You've got a collection of thousands of films at home. Which would be in your Top 5?

Mukunda: Out of order and off the top of my head: 2001 A Space Odyssey, The Dark Knight, Halloween, No Country for Old Men and Pulp Fiction.

Govinda: For me, Taxi Driver, Blade Runner, Cinema Paradiso, Citizen Kane and Touch of Evil.

Taxi Driver, huh? Have either of you met Martin Scorsese yet?

Govinda: We have not personally met Scorsese yet, but we are still hoping.

As The Wolfpack made its way into the world, at Sundance and the Tribeca Film Festival, have you met filmmakers you were particularly excited about?

Mukunda: Oh, yes. One of my favourite writers of all time in cinema, Jonathan Nolan, the brother of Christopher Nolan.

Yes, I think I saw that on your Twitter feed.

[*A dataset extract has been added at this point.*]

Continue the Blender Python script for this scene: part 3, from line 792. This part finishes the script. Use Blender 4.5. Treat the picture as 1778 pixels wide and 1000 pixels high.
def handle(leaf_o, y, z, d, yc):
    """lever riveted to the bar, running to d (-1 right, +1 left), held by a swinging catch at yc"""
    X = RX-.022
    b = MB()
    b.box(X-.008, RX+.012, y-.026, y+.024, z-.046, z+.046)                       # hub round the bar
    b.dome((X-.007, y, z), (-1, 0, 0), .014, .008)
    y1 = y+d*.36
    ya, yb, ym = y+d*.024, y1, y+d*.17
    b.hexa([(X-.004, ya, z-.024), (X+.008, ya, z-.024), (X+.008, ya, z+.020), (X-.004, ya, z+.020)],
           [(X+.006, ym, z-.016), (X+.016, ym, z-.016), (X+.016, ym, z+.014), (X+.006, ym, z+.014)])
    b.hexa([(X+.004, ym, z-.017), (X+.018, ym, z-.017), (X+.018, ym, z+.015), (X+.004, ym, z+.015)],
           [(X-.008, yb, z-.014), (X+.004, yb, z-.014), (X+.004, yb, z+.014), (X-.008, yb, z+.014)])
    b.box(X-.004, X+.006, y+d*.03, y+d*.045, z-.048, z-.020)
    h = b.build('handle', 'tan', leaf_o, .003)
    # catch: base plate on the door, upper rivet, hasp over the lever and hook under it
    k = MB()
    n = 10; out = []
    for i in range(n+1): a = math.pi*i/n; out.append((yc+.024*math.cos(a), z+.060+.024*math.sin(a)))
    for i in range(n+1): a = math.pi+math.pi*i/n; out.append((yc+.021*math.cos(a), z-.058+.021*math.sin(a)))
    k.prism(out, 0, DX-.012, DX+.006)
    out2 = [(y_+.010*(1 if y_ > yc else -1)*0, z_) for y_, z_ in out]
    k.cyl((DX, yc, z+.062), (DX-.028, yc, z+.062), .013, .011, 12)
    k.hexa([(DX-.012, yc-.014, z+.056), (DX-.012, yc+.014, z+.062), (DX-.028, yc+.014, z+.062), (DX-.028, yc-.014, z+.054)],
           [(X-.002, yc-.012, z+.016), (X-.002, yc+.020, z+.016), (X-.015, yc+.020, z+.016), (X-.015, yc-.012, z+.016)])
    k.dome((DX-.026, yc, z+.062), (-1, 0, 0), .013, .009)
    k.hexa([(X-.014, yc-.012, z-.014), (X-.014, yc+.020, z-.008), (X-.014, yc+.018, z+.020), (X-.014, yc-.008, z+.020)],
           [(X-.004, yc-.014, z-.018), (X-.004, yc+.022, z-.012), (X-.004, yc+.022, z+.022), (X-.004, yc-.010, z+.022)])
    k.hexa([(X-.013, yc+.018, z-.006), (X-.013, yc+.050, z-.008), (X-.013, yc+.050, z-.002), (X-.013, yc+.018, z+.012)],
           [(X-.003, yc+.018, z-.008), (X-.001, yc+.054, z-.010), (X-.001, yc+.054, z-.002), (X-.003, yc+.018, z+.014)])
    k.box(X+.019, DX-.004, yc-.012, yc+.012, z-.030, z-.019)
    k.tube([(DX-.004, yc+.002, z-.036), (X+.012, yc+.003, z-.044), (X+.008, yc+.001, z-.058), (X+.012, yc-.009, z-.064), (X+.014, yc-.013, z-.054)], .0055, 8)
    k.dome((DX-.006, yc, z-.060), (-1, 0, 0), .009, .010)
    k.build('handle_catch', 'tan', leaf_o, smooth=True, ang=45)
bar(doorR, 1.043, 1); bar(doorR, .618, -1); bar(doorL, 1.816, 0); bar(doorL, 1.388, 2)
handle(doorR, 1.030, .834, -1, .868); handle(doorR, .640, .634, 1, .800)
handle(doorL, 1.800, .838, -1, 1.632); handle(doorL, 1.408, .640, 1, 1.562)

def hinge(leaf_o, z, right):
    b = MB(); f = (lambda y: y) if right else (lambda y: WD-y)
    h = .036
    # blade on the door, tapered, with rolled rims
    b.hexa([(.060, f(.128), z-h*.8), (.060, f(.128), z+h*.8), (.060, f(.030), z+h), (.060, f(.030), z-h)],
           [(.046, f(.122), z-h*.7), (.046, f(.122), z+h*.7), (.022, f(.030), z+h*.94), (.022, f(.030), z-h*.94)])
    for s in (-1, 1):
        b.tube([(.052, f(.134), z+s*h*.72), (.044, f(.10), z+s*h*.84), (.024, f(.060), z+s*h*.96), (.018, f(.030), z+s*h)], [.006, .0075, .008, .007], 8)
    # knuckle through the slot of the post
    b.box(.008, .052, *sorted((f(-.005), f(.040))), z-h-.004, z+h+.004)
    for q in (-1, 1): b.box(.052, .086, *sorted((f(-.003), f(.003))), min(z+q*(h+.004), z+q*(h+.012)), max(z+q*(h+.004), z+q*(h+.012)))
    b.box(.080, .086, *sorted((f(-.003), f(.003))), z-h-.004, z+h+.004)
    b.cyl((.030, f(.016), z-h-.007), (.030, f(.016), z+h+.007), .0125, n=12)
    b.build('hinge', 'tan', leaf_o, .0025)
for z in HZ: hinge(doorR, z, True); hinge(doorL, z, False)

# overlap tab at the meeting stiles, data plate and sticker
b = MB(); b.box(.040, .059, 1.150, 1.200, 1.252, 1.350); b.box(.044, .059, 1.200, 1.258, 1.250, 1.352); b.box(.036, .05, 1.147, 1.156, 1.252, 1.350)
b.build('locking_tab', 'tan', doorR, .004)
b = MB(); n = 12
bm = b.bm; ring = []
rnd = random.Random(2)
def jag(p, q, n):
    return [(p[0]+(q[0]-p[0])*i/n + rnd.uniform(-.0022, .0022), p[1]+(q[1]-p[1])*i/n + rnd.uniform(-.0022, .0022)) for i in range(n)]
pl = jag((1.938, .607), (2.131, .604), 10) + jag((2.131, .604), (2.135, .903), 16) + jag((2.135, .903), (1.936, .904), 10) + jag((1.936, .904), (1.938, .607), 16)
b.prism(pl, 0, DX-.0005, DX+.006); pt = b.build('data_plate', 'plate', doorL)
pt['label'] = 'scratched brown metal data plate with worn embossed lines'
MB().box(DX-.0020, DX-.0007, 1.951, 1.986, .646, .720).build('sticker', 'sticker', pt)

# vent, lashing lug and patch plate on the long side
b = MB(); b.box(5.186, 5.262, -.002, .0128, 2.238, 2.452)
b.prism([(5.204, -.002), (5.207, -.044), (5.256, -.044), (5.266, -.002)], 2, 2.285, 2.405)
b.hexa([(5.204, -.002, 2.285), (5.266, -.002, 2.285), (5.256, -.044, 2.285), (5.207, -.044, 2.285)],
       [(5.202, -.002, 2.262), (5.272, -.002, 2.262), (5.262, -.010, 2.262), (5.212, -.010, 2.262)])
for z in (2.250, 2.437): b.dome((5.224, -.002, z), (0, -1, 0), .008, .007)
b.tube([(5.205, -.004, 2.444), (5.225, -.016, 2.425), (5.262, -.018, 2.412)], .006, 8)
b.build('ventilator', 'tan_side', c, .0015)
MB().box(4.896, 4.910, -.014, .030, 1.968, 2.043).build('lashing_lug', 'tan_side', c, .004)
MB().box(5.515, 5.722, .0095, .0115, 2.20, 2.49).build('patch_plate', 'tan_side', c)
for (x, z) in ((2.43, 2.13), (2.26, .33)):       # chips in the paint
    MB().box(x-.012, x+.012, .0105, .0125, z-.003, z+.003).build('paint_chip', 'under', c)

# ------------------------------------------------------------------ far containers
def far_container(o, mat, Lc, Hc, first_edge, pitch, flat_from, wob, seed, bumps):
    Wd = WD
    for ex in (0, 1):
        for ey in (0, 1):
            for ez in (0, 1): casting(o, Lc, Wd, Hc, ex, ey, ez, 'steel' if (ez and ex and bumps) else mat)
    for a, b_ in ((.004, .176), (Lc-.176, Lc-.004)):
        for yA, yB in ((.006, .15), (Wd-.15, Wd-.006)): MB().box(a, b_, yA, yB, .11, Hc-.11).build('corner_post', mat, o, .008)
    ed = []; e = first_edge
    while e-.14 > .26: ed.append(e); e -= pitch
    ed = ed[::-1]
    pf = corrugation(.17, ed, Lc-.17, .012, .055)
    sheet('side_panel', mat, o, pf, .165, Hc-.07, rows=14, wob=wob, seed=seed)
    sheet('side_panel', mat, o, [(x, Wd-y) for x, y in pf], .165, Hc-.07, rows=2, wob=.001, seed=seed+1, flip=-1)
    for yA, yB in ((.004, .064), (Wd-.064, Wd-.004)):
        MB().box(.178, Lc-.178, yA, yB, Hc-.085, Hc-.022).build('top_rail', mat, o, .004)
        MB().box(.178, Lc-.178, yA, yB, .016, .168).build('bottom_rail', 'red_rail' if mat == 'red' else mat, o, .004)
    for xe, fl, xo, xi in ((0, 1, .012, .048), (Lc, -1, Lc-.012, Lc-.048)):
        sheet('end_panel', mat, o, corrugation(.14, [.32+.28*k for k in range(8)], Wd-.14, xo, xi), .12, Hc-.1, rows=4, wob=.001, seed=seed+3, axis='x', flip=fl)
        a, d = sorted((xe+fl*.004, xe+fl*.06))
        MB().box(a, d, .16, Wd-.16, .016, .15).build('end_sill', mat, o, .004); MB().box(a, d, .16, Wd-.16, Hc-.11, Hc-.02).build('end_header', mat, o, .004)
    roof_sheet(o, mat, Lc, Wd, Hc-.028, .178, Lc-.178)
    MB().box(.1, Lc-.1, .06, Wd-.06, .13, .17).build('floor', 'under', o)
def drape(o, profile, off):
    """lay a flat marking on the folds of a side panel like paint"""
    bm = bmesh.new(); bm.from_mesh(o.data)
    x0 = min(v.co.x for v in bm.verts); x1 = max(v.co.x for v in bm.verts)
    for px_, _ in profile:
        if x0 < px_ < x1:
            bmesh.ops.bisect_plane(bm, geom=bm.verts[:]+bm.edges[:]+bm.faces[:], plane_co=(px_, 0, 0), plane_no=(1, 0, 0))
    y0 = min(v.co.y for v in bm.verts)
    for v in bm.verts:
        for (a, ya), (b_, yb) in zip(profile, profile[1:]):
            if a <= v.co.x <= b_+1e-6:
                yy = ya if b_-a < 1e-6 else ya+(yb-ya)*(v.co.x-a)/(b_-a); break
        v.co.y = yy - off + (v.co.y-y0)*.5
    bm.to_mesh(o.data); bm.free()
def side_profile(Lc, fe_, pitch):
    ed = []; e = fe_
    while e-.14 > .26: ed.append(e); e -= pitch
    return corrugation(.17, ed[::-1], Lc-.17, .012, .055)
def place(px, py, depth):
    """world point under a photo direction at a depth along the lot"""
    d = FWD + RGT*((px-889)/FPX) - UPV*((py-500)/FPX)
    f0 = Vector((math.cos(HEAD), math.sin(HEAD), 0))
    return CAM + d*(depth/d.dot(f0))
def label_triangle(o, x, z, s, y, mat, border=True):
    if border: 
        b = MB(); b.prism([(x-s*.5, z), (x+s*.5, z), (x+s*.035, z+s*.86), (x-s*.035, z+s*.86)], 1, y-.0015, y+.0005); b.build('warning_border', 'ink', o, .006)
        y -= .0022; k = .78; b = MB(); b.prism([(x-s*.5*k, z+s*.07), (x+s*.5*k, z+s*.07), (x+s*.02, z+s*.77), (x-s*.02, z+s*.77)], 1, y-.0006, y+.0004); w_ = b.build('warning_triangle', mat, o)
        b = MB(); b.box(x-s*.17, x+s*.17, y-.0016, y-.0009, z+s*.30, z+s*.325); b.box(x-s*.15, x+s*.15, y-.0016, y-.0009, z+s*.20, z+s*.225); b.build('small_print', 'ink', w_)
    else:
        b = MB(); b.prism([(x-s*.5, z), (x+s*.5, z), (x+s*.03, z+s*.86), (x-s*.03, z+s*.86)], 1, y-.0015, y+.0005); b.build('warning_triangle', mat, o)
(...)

Mukunda: Oh, you've been following! Great! Look on our Instagram and Facebook, too!

I'm more of a Twitter guy. Sorry, go on.

Mukunda: And Greta Gerwig.

Govinda: And Brit Marling.

Mukunda: That was amazing. And Spike Jonze, as well.

Where was that?

Mukunda: At his house. He's hosting our movie and we're doing a Q&A with him.

That must be a heady experience, to have gone from being locked in five years ago to this similarly unreal set of circumstances: flying off to film festivals, being in the spotlight.

Govinda: Yeah. We were obviously really fanning out. Sometimes you'd find yourself in a room talking to a director you were a fan of, growing up, and then you realize you're actually there, and like, it's very mind-swirling.

In The Wolfpack, we only see re-creations of dark and frankly sometimes horrific films: Reservoir Dogs, Halloween. Did you recreate other, lighter ones that didn't make it into Wolfpack?

Mukunda: I believe there was. There was the Lord of the Rings trilogy and Pirates of the Caribbean trilogy.

Oh. Because The Wolfpack implies that you're drawn to the darker stuff.

Govinda: The darker stuff just makes good cinema.

This interview has been condensed and edited.